Christa Bonhoff is a German contralto and mezzo-soprano singer.
Christa Bonhoff was born in Westphalia. Sie studied singing at the Hochschule für Musik Hamburg with Annie Schoonus.[1] Already as a student she joined the choir NDR Chor and worked as a guest for the Hamburgische Staatsoper.[2] She has concentrated on singing in oratorios.
She was the soloist in recordings of Bach's Christmas Oratorio (2002) and St John Passion (2006) with the conductor Michaela Prentl, the SebastianChor, Hubert Nettinger as the Evangelist, Gerlinde Sämann, Thomas Hamberger and Tim Hennis.
In 2002 she founded together with Monika Frimmer, Dantes Diwiak and Peter Kooy a quartet Tanto Canto to sing rarely performed music a cappella, with piano or with ensemble. The quartet recorded in 2005 excerpts from the collections Augsburger Tafel-Confect (short for: Ohren-vergnügendes und Gemüth-ergötzendes Tafel-Confect, in English: Augsburg Table Confectionery, Pleasuring the Ears and Delightful to the Soul) of the composers Valentin Rathgeber and Johann Caspar Seyfert.[3][4]

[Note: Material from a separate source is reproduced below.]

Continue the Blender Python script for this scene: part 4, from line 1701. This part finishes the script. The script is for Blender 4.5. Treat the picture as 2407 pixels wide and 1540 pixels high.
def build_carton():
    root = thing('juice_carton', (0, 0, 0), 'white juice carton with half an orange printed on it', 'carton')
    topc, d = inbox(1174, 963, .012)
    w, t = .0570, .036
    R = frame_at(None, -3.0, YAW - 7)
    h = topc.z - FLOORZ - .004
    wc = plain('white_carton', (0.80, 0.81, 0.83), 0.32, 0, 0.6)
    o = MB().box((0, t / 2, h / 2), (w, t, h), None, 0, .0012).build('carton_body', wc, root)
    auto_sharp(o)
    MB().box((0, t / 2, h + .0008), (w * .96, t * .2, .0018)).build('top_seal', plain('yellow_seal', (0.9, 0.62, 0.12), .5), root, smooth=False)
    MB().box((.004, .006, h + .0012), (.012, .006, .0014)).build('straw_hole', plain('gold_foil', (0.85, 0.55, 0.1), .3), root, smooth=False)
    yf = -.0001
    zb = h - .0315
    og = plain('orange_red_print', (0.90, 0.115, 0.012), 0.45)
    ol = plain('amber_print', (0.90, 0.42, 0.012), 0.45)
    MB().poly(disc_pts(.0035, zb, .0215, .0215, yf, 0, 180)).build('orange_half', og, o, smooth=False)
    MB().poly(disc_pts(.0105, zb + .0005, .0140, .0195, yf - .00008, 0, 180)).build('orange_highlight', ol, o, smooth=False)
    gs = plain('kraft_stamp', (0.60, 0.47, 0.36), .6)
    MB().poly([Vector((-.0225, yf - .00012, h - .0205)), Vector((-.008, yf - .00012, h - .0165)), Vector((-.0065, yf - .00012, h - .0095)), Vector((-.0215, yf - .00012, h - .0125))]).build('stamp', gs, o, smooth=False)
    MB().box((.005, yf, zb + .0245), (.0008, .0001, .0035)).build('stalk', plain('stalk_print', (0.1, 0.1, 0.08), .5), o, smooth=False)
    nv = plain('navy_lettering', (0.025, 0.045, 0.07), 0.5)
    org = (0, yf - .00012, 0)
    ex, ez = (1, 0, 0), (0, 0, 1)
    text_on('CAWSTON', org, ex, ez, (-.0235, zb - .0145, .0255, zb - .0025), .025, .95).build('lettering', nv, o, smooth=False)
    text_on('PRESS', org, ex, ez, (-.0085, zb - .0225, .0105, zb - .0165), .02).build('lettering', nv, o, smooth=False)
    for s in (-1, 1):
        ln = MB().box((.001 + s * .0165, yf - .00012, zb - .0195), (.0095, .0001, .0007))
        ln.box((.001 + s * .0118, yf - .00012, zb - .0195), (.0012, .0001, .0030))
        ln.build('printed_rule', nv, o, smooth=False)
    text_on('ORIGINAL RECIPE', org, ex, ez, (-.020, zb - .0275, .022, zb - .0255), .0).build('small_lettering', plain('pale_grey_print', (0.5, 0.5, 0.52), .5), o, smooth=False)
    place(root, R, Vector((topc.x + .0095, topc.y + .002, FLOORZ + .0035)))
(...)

Bonhoff recorded psalm settings and other sacred music in Latin of Johann Adolph Hasse.[5] In 2004 she recorded sacred music of Charles Gounod with the chamber choir I Vocalisti, conducted by Hans-Joachim Lustig.[6] In 2005 she performed in St. Petri, Cuxhaven, in Honegger's oratorio Le roi David. In 2007 she performed in Rossini's Petite messe solennelle, conducted by Matthias Zangerle.[7] She has collaborated with the choir Nordschleswigsche Musikvereinigung, in 2008 in Francesco Durante's Magnificat, Vivaldi's Confitebor and Rossini's early Messa di Rimini (1809), in 2009 in Haydn's Missa in angustiis and Bach's cantata Erschallet, ihr Lieder, erklinget, ihr Saiten! BWV 172.[8] In 2009 she performed Haydn's Paukenmesse, celebrated in a church service for the 200th anniversary of the composer's death, in St. Petri, Hamburg.[9] In 2010 she appeared in a concert of the Universität Hamburg in the oratorio Die Glocke of Max Bruch.[2] In November 2010 she was the mezzo-soprano soloist in Verdi's Messa da Requiem in St. Martin, Idstein.[10]
Christa Bonhoff is married to the tenor Dantes Diwiak.